C.S. Lewis illustrated this in The Screwtape Letters, where a senior devil (Screwtape) tutors his nephew (Wormwood) in the arts of corrupting a man. The book was set in Britain around World War II, so naturally, Screwtape turned his attention to whether to make a particular man (a recent Christian convert) into an ardent patriot or a fervent pacifist. Either option would do, Screwtape said — so long as the man placed the cause ahead of Christ.
Let him begin by treating the Patriotism or the Pacifism as a part of his religion. Then let him, under the influence of partisan spirit, come to regard it as the most important part. Then quietly and gradually nurse him on to the stage at which the religion becomes merely part of the "Cause," in which Christianity is valued chiefly because of the excellent arguments it can produce in favor of the British war effort or of pacifism.
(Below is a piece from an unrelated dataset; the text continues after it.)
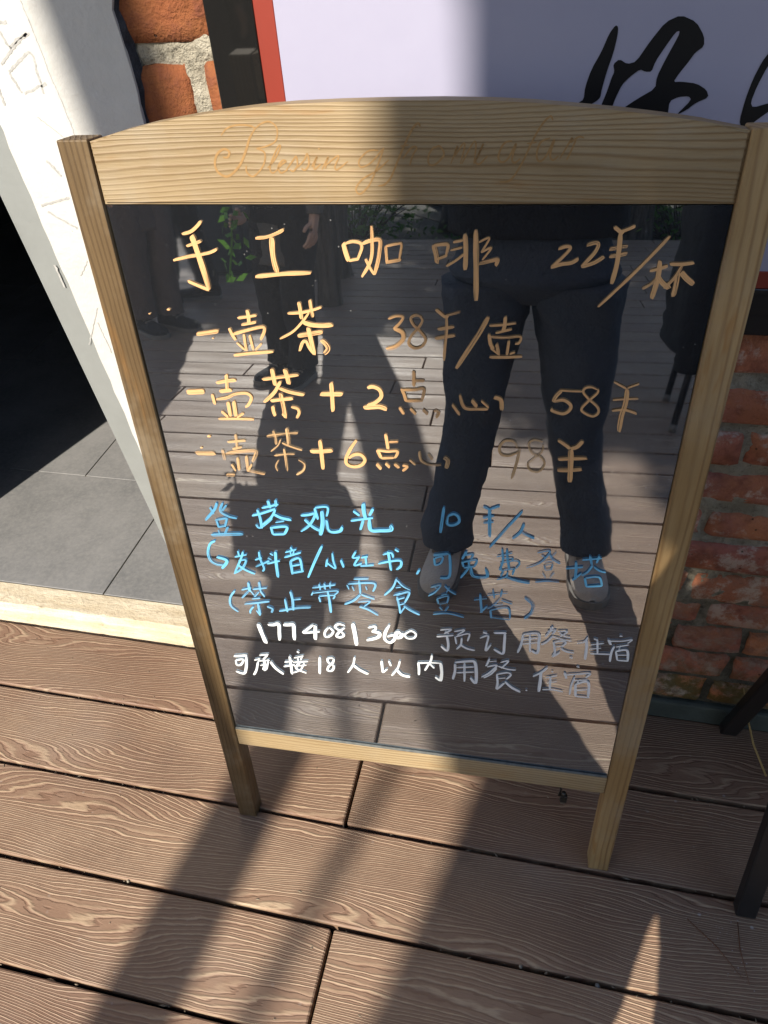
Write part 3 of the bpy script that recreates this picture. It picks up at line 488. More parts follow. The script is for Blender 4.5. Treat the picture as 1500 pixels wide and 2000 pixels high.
# column of larger bricks left of the poster
brick(-.512, -.392, 1.128, 1.235, .003, M['obrick']); brick(-.508, -.443, .985, 1.104, .003, M['obrick']); brick(-.416, -.392, .98, 1.104, .002, M['obrick'])
z = .868
while z > .03:
    brick(-.51, -.388, z, z+.104, .007, M['obrick']); z -= .122
# ------------------------------------------------------------------ white plastered pillars, doorway, interior
pil = tag(empty('plaster_pillar', (0, WY, 0)), 'white plastered pillar with scratched graffiti between doorway and brick wall', 'pillar')
zt = 3.2
lx = lambda z: -.645-.1055*z             # leaning edge of the doorway
wx_ = lambda z: lx(z)+.052-.022*(1.05-z)
rx = lambda z: -.505+.009*mnoise.noise(Vector((z*23, 1, 4)))+.005*mnoise.noise(Vector((z*70, 5, 2)))
zs = [i*.02 for i in range(0, 161)]
V, F = [], []
lj = lambda z: wx_(z)+.004*mnoise.noise(Vector((z*60, 9, 2)))
for z in zs:
    V += [(lj(z), -.014, z), (lj(z)*.5+rx(z)*.5, -.0145, z), (rx(z), -.012, z), (rx(z)+.002, .01, z), (lj(z), .0, z)]
for i in range(len(zs)-1):
    a, b = i*5, i*5+5
    F += [(a, a+1, b+1, b), (a+1, a+2, b+2, b+1), (a+2, a+3, b+3, b+2), (a+4, a, b, b+4)]
raw('plaster_face', V, F, M['plaster'], pil)
V, F = [], []
for z in zs:
    V += [(lx(z), -.009, z), (lj(z)+.002, -.0125, z), (lj(z)+.002, .02, z), (lx(z)-.001, .22, z)]
for i in range(len(zs)-1):
    a, b = i*4, i*4+4
    F += [(a, a+1, b+1, b), (a+1, a+2, b+2, b+1), (a+3, a, b, b+3)]
raw('grey_edge_strip', V, F, M['grey'], pil)
V, F = [], []
for z in zs:
    e = rx(z); w = .009+.006*mnoise.noise(Vector((z*40, 2, 9)))
    V += [(e-.002, -.0105, z), (e+w, .0005, z), (e+w*.5, -.004-.004*mnoise.noise(Vector((z*90, 4, 4))), z)]
for i in range(len(zs)-1):
    a, b = i*3, i*3+3
    F += [(a, a+2, b+2, b), (a+2, a+1, b+1, b+2)]
raw('broken_render_edge', V, F, M['ragged'], pil)
mbox('pillar_core', -.60, -.502, .012, .22, 0, zt, M['mortar'], pil)
SCR = """-6176 11732 -6142 11464 -6096 11001 -6038 10618 -6016 10303|-6553 11527 -6447 11536|-6587 11453 -6514 11273|-6230 11417 -6452 11297 -6705 11121|-6636 11040 -6276 11228 -6256 11031 -6264 10802|-6642 11026 -6556 10821|-6524 10815 -6185 10909|-6857 10868 -6861 10686|-6456 10553 -6160 10303|-6843 9487 -6378 9590|-6779 9403 -6414 9187|-6536 10049 -6386 9863|-6196 11416 -6368 11371 -6509 11286|-6424 8740 -6604 8512|-6512 8035 -6769 7596 -6867 7419|-6592 7804 -6525 7300|-6971 8666 -6936 8333"""
V, F = [], []
for k_, s in enumerate(SCR.split('|')):
    a = list(map(int, s.split())); P = catmull([(a[i]*1e-4, 0, a[i+1]*1e-4) for i in range(0, len(a), 2)], 14)
    wd = .0009 if k_ in (0, 8, 13, 14, 15) else .0021
    for i, p in enumerate(P):
        t = (P[min(i+1, len(P)-1)]-P[max(i-1, 0)]).normalized(); nn = Vector((-t.z, 0, t.x))
        w = wd*(.55+.7*abs(mnoise.noise(Vector((p.x*160, k_, p.z*160)))))
        p = p+nn*.0014*mnoise.noise(Vector((p.x*220, k_+5, p.z*220)))
        V += [(p.x+nn.x*w, -.01468, p.z+nn.z*w), (p.x-nn.x*w, -.01468, p.z-nn.z*w)]
        if i: q = len(V)-4; F.append((q, q+1, q+3, q+2))
raw('scratched_graffiti', V, F, M['scratch'], pil)

pw = tag(empty('plaster_wall', (0, WY, 0)), 'white plastered wall on the far left side of the doorway', 'wall')
bm = bmesh.new(); prism(bm, [(-3.4, 0), (-1.557, 0), (-1.50, zt), (-3.4, zt)], -.012, .22); fin('plaster_face', bm, M['plaster'], pw)
bm = bmesh.new(); box(bm, -1.54, -.86, -.012, .22, 2.08, zt, .004); fin('lintel', bm, M['plaster'], pw)

room = tag(empty('interior', (0, 0, 0)), kind='structure')
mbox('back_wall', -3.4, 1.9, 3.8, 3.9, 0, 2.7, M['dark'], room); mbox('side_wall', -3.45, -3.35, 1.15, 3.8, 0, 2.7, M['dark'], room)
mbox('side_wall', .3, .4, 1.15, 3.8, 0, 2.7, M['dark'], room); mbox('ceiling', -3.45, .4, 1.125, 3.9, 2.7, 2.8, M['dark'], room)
bm = bmesh.new(); box(bm, -3.4, .3, .992, 3.8, -.10, .0165); fin('grout_bed', bm, M['joint'], room)
tx = [-3.42, -2.81, -2.2, -1.86, -1.2577, -.6, .02]
def tile(x0, x1, y0, y1):
    bm = bmesh.new(); box(bm, x0+.0016, x1-.0016, y0+.0016, y1-.0016, .004, .020+random.uniform(0, .0006), .0008); fin('floor_tile', bm, M['tile'], room)
fx0 = [-3.4, -2.8, -2.18, -1.576, -.972, -.37]
for a, b in zip(fx0[:-1], fx0[1:]): tile(a, b, .993, 1.4095)
for r in range(4):
    for a, b in zip(tx[:-1], tx[1:]): tile(a, b, 1.4095+r*.6, 1.4095+(r+1)*.6)
th = tag(empty('doorstep', (0, 0, 0)), 'worn cream stone doorstep between deck and grey tiled floor', 'doorstep')
V, F = [], []
n = 70
for i in range(n+1):
    x = -1.56+.93*i/n; e = .004*mnoise.noise(Vector((x*20, 0, 1)))+.003*mnoise.noise(Vector((x*70, 3, 1)))
    V += [(x, .990, .021), (x, .93+e, .0235+e*.2), (x, .918+e, .019), (x, .9165+e, .0125), (x, .9065+e*.8, .010), (x, .904+e*.7, -.03)]
for i in range(n):
    for j in range(5): F.append((i*6+j, i*6+6+j, i*6+7+j, i*6+1+j))
raw('step_slab', V, F, M['stone'], th, False)

# ------------------------------------------------------------------ calligraphy poster
po = tag(empty('calligraphy_poster', (0, WY, 0)), 'large lavender poster with black brush calligraphy and red and black border', 'poster')
X0, X1, Z0, Z1 = -.3995, 1.46, .805, 1.86
def frame_bars(name, x0, x1, z0, z1, wl, wb, y0, y1, mat):
    bm = bmesh.new()
    box(bm, x0, x0+wl, y0, y1, z0, z1, .0008); box(bm, x1-wl, x1, y0, y1, z0, z1, .0008)
    box(bm, x0+wl, x1-wl, y0, y1, z0, z0+wb, .0008); box(bm, x0+wl, x1-wl, y0, y1, z1-wb, z1, .0008)
    return fin(name, bm, mat, po)
frame_bars('black_border', X0, X1, Z0, Z1, .0558, .0584, -.014, .012, M['gloss_black'])
frame_bars('red_border', X0+.056, X1-.056, Z0+.0586, Z1-.0586, .0229, .0207, -.0125, .010, M['red'])
mbox('printed_face', X0+.079, X1-.079, -.0120, .008, Z0+.0795, Z1-.0795, M['face'], po)
CAL = ["321 11290 348 11272 351 11197 331 11045 289 10888 260 10727 256 10656 221 10621 148 10581 -3 10515 -106 10479 40 10611 89 10639 89 10753 134 10914 215 11070 269 11221",
"343 10955 399 10998 481 10952 565 10972 671 11145 787 11300 919 11352 1071 11291 1166 11173 1184 11087 1112 11035 1067 10960 991 10850 955 10783 1028 10786 1179 10767 1288 10708 1323 10639 1214 10594 1129 10524 1037 10478 1160 10618 1128 10653 1030 10648 950 10610 956 10479 985 10208 859 10259 821 10528 491 10545 630 10638 791 10729 786 10832 844 10987 928 11180 932 11222 898 11213 824 11097 750 10968 728 10879 666 10880 613 10904 523 10837 458 10770 411 10653 385 10558 267 10565 314 10702 346 10841 365 10886",
"1873 11193 1786 11007 1750 10948 1701 10791 1674 10610 1666 10423 1700 10351 1760 10358 1839 10433 1939 10514 2087 10581 1920 10583 1764 10539 1733 10586 1754 10723 1811 10909 1918 11109"]
from mathutils.geometry import tessellate_polygon
V, F = [], []
for s in CAL:
    a = list(map(int, s.split())); P = [Vector((a[i]*1e-4, a[i+1]*1e-4, 0)) for i in range(0, len(a), 2)]
    Q = []
    for i in range(len(P)):        # soften corners of the brush outline
        p0, p1, p2 = P[i-1], P[i], P[(i+1) % len(P)]; Q += [p1.lerp(p0, .2), p1.lerp(p2, .2)]
    b = len(V); V += [(q.x, -.0126, q.y) for q in Q]
    for t in tessellate_polygon([Q]):
        n_ = (Q[t[1]]-Q[t[0]]).cross(Q[t[2]]-Q[t[0]]).z
        F.append(tuple(b+k_ for k_ in (t if n_ > 0 else t[::-1])))
raw('brush_lettering', V, F, M['inkblack'], po)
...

You can see where he's going with this, but Screwtape spells it out:
Once you have made the World an end, and faith a means, you have won your man, and it makes very little difference what kind of worldly end he is pursuing. Provided that meetings, pamphlets, policies, movements, causes and crusades matter more to him than prayers and sacraments and charity, he is ours — and the more "religious" (on those terms), the more securely ours. I could show you a pretty cageful down here.
During Lent, of all times, we shouldn't stumble into that trap. And we won't, so long as we keep our eyes fixed firmly on Jesus — and refuse to look anywhere else.